Salvini has pledged to bring about a “new European spring” by working with right-wing populist and nationalist parties across the continent to “change Europe,” and hopes to place himself as the leader of a grouping that includes the likes of Marine Le Pen, Viktor Orban and Germany’s AfD party.

"We're broadening the community, the family. We're working for a new European dream," Salvini told journalists on Monday morning.

READ ALSO: Is Italy's League a 'far-right' party?

European nationalists are hoping to end up with a so-called "sovereignist" grouping of at least 70-80 MEPs in the European Parliament after the May 26 election.

Far-right populists such as Salvini’s League are in government in Italy, Austria, Poland and Hungary and are expected to do well in the European elections at the end of next month.

But differences in political outlook and policies may prevent them from forming a united front.

Matteo Salvini alongside his allies in the European Parliament, Dutch Freedom Party leader Geert Wilders and France's Front National president Marine Le Pen. Photo: Giuseppe Cacace/AFP

The few confirmed attendees are Germany's Alternative for Germany (AfD), the Danish People's Party, and the Finns Party.

Salvini’s longtime ally Marine Le Pen of France's National Rally (NR) will not be attending.

“She is busy with her election campaign.

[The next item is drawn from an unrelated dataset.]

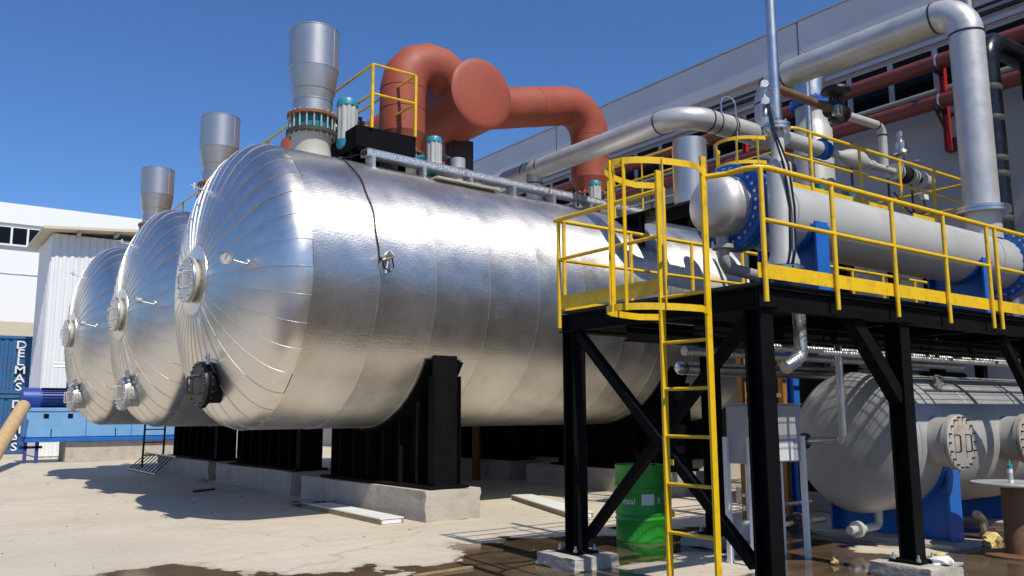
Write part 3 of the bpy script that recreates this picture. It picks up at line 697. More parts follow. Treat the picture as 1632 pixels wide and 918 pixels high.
# ================================================================== ACCESS PLATFORM
AX0, AX1, AY0, AY1, DZ = 5.56, 13.2, 4.2, 6.74, 2.55
pf = thing('access_platform', 'black steel platform with yellow guard rails under the heat exchanger', 'platform', (5.65, 4.3, 0))
cols_ = [(5.65, 6.62), (5.65, 4.31), (7.74, 4.31), (7.74, 6.62), (10.6, 4.31), (10.6, 6.62), (13.0, 4.31), (13.0, 6.62)]
for x, y in cols_:
    MB().hbeam((x, y, .155), (x, y, DZ-.21), .165, .165, .014, (0, 1, 0)).build('column', 'black', pf, smooth=False)
    MB().box((x-.15, y-.15, .13), (x+.15, y+.15, .153)).build('base_plate', 'black', pf, smooth=False)
    ab = MB()
    for sx_ in (-.12, .12):
        for sy_ in (-.12, .12): ab.tube([(x+sx_, y+sy_, .15), (x+sx_, y+sy_, .21)], .012, 6); ab.tube([(x+sx_, y+sy_, .153), (x+sx_, y+sy_, .178)], .022, 6)
    ab.build('anchor_bolts', 'galv', pf)['kind'] = 'stuff'
    MB().box((x-.11, y-.11, DZ-.228), (x+.11, y+.11, DZ-.212)).build('cap_plate', 'black', pf, smooth=False)
for y, a in ((AY0+.045, 'front'), (AY1-.045, 'rear')):
    MB().hbeam((AX0, y, DZ-.135), (AX1, y, DZ-.135), .09, .18, .012).build('edge_beam', 'black', pf, smooth=False)
for x in (5.60, 7.74, 9.2, 10.6, 11.8, 13.1):
    MB().hbeam((x, AY0+.095, DZ-.135), (x, AY1-.095, DZ-.135), .09, .178, .012).build('cross_beam', 'black', pf, smooth=False)
for y in (5.0, 5.85):
    MB().hbeam((AX0+.1, y, DZ-.30), (AX1, y, DZ-.30), .08, .14, .01).build('joist', 'black', pf, smooth=False)
# braces
def brace(p, q): MB().bar(p, q, .085, .085).build('brace', 'black', pf, smooth=False)
brace((5.62, 6.50, 2.30), (5.62, 4.42, .30)); brace((5.71, 4.42, 2.30), (5.71, 6.50, .30))
MB().bar((6.98, 4.31, 2.33), (7.67, 4.31, 1.62), .12, .13).build('brace', 'black', pf, smooth=False); brace((10.5, 4.31, 1.65), (9.9, 4.31, 2.31))
# grating panels of real bars
px = AX0+.03
while px < AX1-.2:
    xe = min(px+.94, AX1-.03); b = MB(); x = px
    while x < xe: b.box((x, AY0+.02, DZ-.03), (x+.005, AY1-.02, DZ)); x += .034
    yy = AY0+.05
    while yy < AY1: b.box((px, yy, DZ-.012), (xe, yy+.006, DZ-.004)); yy += .1
    gp = b.build('grating_panel', 'dark_iron', pf, smooth=False); px = xe+.004
# guard rails
def rail(pts, r=.021, nm='rail', n=10): return MB().tube(pts, r, n).build(nm, 'yellow', pf)
def post(x, y, z0, z1, nm='post'): return MB().tube([(x, y, z0), (x, y, z1)], .021, 10).build(nm, 'yellow', pf)
ZT, ZM = 3.485, 3.04
for x in (5.56, 6.545, 7.515, 8.48, 9.405, 9.60, 10.6, 11.6, 12.6): post(x, AY0-.05, 2.37, ZT-.01)
rail(bend([(5.53, 4.46, ZT), (5.53, AY0-.05, ZT), (9.40, AY0-.05, ZT)], .16, 6), .024, 'top_rail'); rail([(9.60, AY0-.05, ZT), (13.2, AY0-.05, ZT)], .024, 'top_rail'); rail([(9.40, AY0-.05, ZT), (9.60, AY0-.05, ZT)], .023, 'top_rail')
rail([(5.56, AY0-.05, ZM), (9.405, AY0-.05, ZM)], .019, 'mid_rail'); rail([(9.60, AY0-.05, ZM), (13.2, AY0-.05, ZM)], .019, 'mid_rail')
for x0, x1 in ((5.50, 6.54), (6.545, 7.51), (7.515, 8.475), (8.48, 9.40), (9.43, 9.59), (9.605, 11.6), (11.605, 13.2)):
    MB().box((x0, AY0-.028, DZ+.015), (x1, AY0-.022, DZ+.135)).build('toe_board', 'yellow', pf, smooth=False)
# left side
for y in (6.70, ): post(5.53, y, 2.37, 3.51)
post(5.53, 5.20, 2.56, 3.51)
rail([(5.53, 6.76, 3.515), (5.53, 5.19, 3.515)], .024, 'top_rail'); rail([(5.53, 6.70, 3.09), (5.53, 5.20, 3.09)], .019, 'mid_rail')
rail([(5.45, 4.63, ZT), (5.53, 4.46, ZT)], .023, 'top_rail')
MB().box((5.536, 5.22, DZ+.015), (5.542, 6.72, DZ+.155)).build('toe_board', 'yellow', pf, smooth=False)
# rear side
for x in (5.62, 6.60, 7.61, 8.55, 9.4, 10.2, 11.0, 11.8, 12.7): post(x, AY1-.02, 2.56, 3.50)
rail([(5.55, AY1-.02, 3.51), (13.2, AY1-.02, 3.51)], .022, 'top_rail'); rail([(5.55, AY1-.02, 3.09), (13.2, AY1-.02, 3.09)], .018, 'mid_rail')
MB().box((5.62, AY1-.006, DZ+.015), (13.2, AY1, DZ+.115)).build('toe_board', 'yellow', pf, smooth=False)

pads = [('grey concrete pad with striped shadow under the leftmost platform column', 5.65, 6.62), ('concrete pad under the nearest platform column', 5.65, 4.31), ('concrete pad with a white rag under the right platform column', 7.78, 4.31), ('concrete pad under the rear platform column', 7.74, 6.62)]
for i, (lab, x, y) in enumerate(pads):
    o = plinth(None, .58, .58, .13, 40+i).build('concrete_pad', 'concrete', ang=50); o.location = (x, y, 0); tag(o, lab, 'concrete pad', 'pads under the platform columns')

# caged ladder
ld = thing('caged_ladder', 'yellow steel ladder with safety cage leading up to the platform', 'ladder', (5.42, 4.89, 0))
for y in (5.15, 4.63):
    MB().bar((5.42, y, 0), (5.42, y, 3.66), .022, .062, (1, 0, 0)).build('stile', 'yellow', ld, smooth=False)
for z in (.1, .5, .9, 1.3, 1.7, 2.1, 2.5): MB().tube([(5.42, 4.62, z), (5.42, 5.16, z)], .016, 10).build('rung', 'yellow', ld)
def hoop(z, hh=.055):
    b = MB(); n = 20; inn = []; 
    for k in range(n+1):
        a = PI*k/n; yy = 4.89+.36*math.cos(a)*(1 if 0 < k < n else .26/.36*1.03); xx = 5.40-.80*math.sin(a)**.85
        inn.append((xx, yy))
    vs = []
    for (x, y), off in [(p, o_) for p in inn for o_ in (0, 1)]:
        c = V(x-5.3, y-4.89, 0); d = c.normalized()*(.006 if off else 0); vs += [V(x, y, z-hh/2)+d, V(x, y, z+hh/2)+d]
    for k in range(n):
        i = k*4; j = i+4; b.f += [[i, j, j+1, i+1], [i+2, i+3, j+3, j+2], [i+1, j+1, j+3, i+3], [i, i+2, j+2, j]]
    b.v = vs; b.build('cage_hoop', 'yellow', ld, ang=50)
hoop(2.33); hoop(3.52)
for k in (4.6, 10, 12, 16.0):
    a = PI*k/20; yy = 4.89+.36*math.cos(a); xx = 5.40-.80*math.sin(a)**.85
    MB().bar((xx, yy, 2.30), (xx, yy, 3.545), .008, .045, (-math.sin(a), math.cos(a), 0) if True else None).build('cage_strap', 'yellow', ld, smooth=False)
for z in (.62, 1.05): MB().box((5.43, 5.145, z), (5.50, 5.20, z+.05)).build('bracket', 'yellow', ld, smooth=False)

# ------------------------------------------------------------------ heat exchanger on the platform
EY, EZ, ER = 5.4, 3.55, .365
hx_ = thing('heat_exchanger', 'long light grey heat exchanger with domed end and blue flanges', 'heat exchanger', (9.6, EY, DZ))
MB().lathe([(ER, 6.893), (ER, 12.45)], (0, EY, EZ), (1,0,0), 48).build('shell', 'pipe_white', hx_)
for x in (7.35, 11.9): MB().lathe([(ER, -.012), (ER+.012, -.008), (ER+.012, .008), (ER, .012)], (x, EY, EZ), (1,0,0), 48, caps=False).build('weld_ring', 'pipe_white', hx_)
MB().lathe([(0.0, 6.345), (.10, 6.349), (.19, 6.366), (.255, 6.398), (.295, 6.44), (.313, 6.49), (.315, 6.53), (.315, 6.67)], (0, EY, EZ), (1,0,0), 48).build('domed_head', 'dome_steel', hx_, ang=70)
MB().lathe([(.315, 6.533), (.321, 6.54), (.315, 6.547)], (0, EY, EZ), (1,0,0), 48, caps=False).build('weld_ring', 'steel', hx_)
for x0 in (6.66, 6.785): MB().lathe([(.3, x0), (.435, x0), (.44, x0+.006), (.44, x0+.10), (.435, x0+.106), (.3, x0+.106)], (0, EY, EZ), (1,0,0), 56, caps=False).build('flange', 'blue', hx_)
q = bolts((6.775, EY, EZ), (1,0,0), .385, 28, .018, .30).build('bolt_ring', 'steel', hx_); q['kind'] = 'stuff'
for x0 in (12.45, 12.575): MB().lathe([(.3, x0), (.50, x0), (.505, x0+.006), (.505, x0+.10), (.50, x0+.106), (.3, x0+.106)], (0, EY, EZ), (1,0,0), 56, caps=False).build('flange', 'blue', hx_)
q = bolts((12.56, EY, EZ), (1,0,0), .455, 28, .018, .30).build('bolt_ring', 'steel', hx_); q['kind'] = 'stuff'
MB().lathe([(.385, 12.68), (.385, 12.95), (.33, 13.15), (0, 13.25)], (0, EY, EZ), (1,0,0), 48).build('far_head', 'pipe_white', hx_)
for x in (7.72, 11.35):
    s = MB(); pr = [(EY-.36, DZ), (EY+.36, DZ), (EY+.36, EZ-.05)]
    n = 12
    pr = [(EY-.36, DZ+.03), (EY+.36, DZ+.03)] + [(EY+(ER+.012)*math.sin(R(68-136*k/n)), EZ-(ER+.012)*math.cos(R(68-136*k/n))) for k in range(n+1)]
    K = len(pr); s.add([(x-.012, a, z) for a, z in pr]+[(x+.012, a, z) for a, z in pr], [tuple(range(K))[::-1], tuple(range(K, 2*K))]+[(i, (i+1) % K, K+(i+1) % K, K+i) for i in range(K)])
    s.build('saddle', 'blue', hx_, smooth=False)
    for yy in (-.36, .36): MB().box((x-.11, EY+yy-.012, DZ+.03), (x+.11, EY+yy+.012, EZ-.08)).build('saddle_rib', 'blue', hx_, smooth=False)
    s = MB(); n = 16; vs = []
    for dx, rad in ((-.16, ER+.004), (.16, ER+.004), (.16, ER+.016), (-.16, ER+.016)):
        vs += [V(x+dx, EY+rad*math.sin(R(-72+144*k/n)), EZ-rad*math.cos(R(-72+144*k/n))) for k in range(n+1)]
    s.add(vs, [(q_*(n+1)+k, q_*(n+1)+k+1, ((q_+1) % 4)*(n+1)+k+1, ((q_+1) % 4)*(n+1)+k) for q_ in range(4) for k in range(n)]); s.build('saddle_pad', 'blue', hx_)
    MB().box((x-.13, EY-.42, DZ+.002), (x+.13, EY+.42, DZ+.028)).build('saddle_base', 'blue', hx_, smooth=False)
MB().box((7.22, EY-ER-.004, EZ+.08), (7.27, EY-ER+.02, EZ+.20)).build('name_plate', 'white_sheet', hx_, smooth=False)
b = MB(); b.tube(bend([(6.58, EY, EZ-.28), (6.58, EY, EZ-.62), (7.1, EY, EZ-.66)], .12, 4), .06, 18); b.lathe([(.05, -.18), (.11, -.18), (.11, -.14), (.05, -.14)], (6.58, EY, EZ-.26), (0,0,1), 24, caps=False); b.build('bottom_nozzle', 'vessel_steel', hx_)
b = MB(); b.lathe([(.12, -.7), (.12, 0)], (12.85, EY, EZ-.33), (0,0,1), 20); b.build('bottom_nozzle', 'steel', hx_)
MB().lathe([(.10, -.35), (.20, -.35), (.20, -.29), (.10, -.29)], (12.85, EY, EZ-.33), (0,0,1), 20, caps=False).build('nozzle_flange', 'rust', hx_)
MB().lathe([(.235, ER-.05), (.235, .70), ], (12.18, EY, EZ), (0,0,1), 32).build('top_nozzle', 'pipe_white', hx_)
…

She’ll be in Brittany this weekend and next week she has other appointments in her diary in other parts of France,” a spokesperson told Italy’s Ansa news agency.

Other notable absences include Poland's governing PiS (Law and Justice party) and Hungarian Prime Minister Viktor Orban's Fidesz party

Orban has voiced admiration for Salvini but his party belongs to the European parliament's centre-right European People's party (EPP) group.

Most of Europe's right-wing nationalists are currently divided into three blocs and a tangled web of alliances in the European Parliament, which they would like to overhaul if not destroy.

READ ALSO: Far-right parties kick off campaigns for Europe election

They are the Europe of Nations and Freedom (ENF) group - which includes the League and RN as well as Austria's Freedom Party - the European Conservatives and Reformists (ECR), and the Europe of Freedom and Direct Democracy (EFDD).

The dream of Salvini - and of Steve Bannon, US President Donald Trump's former strategist - has been to unite the disparate forces and form an "international of nationalists".

Despite their shared dislike of immigration and the EU, Europe's populists remain divided on other key issues.

While Italy's League, Poland's PiS and Hungary's Fidesz highlight Europe's Christian cultural roots, the RN has shied away from taking a similar stance in a country where the majority is in favour of secularism.

Salvini and Le Pen have both praised Russian President Vladimir Putin, a view not shared by PiS in Poland or the Finns Party.

His party has gone from strength to strength in Italy, doubling its support since the general election last March.